Além do enfoque na descoberta e no sequestro dos bens das organizações criminosas, os números também mostrariam o efeito da disseminação do estilo de investigação adotado pela Lava Jato, em Curitiba, com a criação de forças-tarefa envolvendo diversos órgãos.
“O que a força-tarefa de Curitiba trouxe é essa forma nova de investigar”, disse Mendonça, que participa da forças-tarefa da Lava Jato e hoje atua nas Operações Greenfield e Custo Brasil, que investiga fraudes e corrupção no Ministério do Planejamento no governo Luiz Inácio Lula da Silva.
Para o presidente da Ordem dos Advogados do Brasil (OAB), Claudio Lamachia, a PF tem de cumprir seu papel e sua missão em todos os aspectos e espectros onde tem criminalidade dentro de sua competência. “É isso o que a sociedade espera da corporação.”
E são muito os afetados.
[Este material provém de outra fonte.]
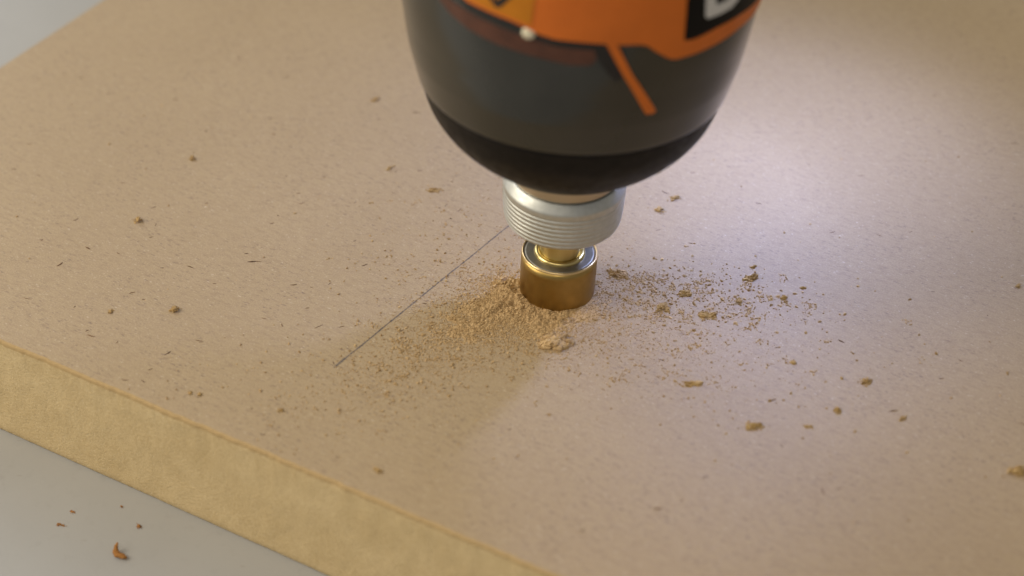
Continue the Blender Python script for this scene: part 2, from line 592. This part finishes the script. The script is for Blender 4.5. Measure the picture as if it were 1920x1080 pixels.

Quase 2 milhão de beneficiários de fundos de pensão investigados na Greenfield tiveram de arcar com parte dos prejuízos gerados. “A gente se sente impotente diante de tudo o que aconteceu e é preciso botar a boca no trombone para não ocorrer outra vez”, disse Suzy Cristiny Costa, da Fentect, federação do servidores dos Correios.
Ranking. Entre os dez maiores prejuízos investigados pela PF, além dos apurados pela Greenfield e Lava Jato, estão os causados pelas organizações criminosas que são alvo das Operações Acrônimo, que apura o desvio de verbas e financiamento ilícito de campanhas eleitorais, e Zelotes, que averigua crimes tributários e corrupção no Conselho de Administração de Recursos Fiscais (Carf), órgão do Ministério da Fazenda.
Há ainda os casos envolvendo as Operações Enredados – R$ 5,1 bilhões de prejuízo – em que os agentes federais apuraram crimes ambientais e pagamento de propinas no extinto Ministério da Pesca, e esquemas de fraudes tributárias, contrabando e evasão de divisas apurados nas Operações Celeno, Valeta e Huno. A lista é completada pela Janus, que verifica supostas fraudes no financiamento do BNDES para obras da Odebrecht em Angola.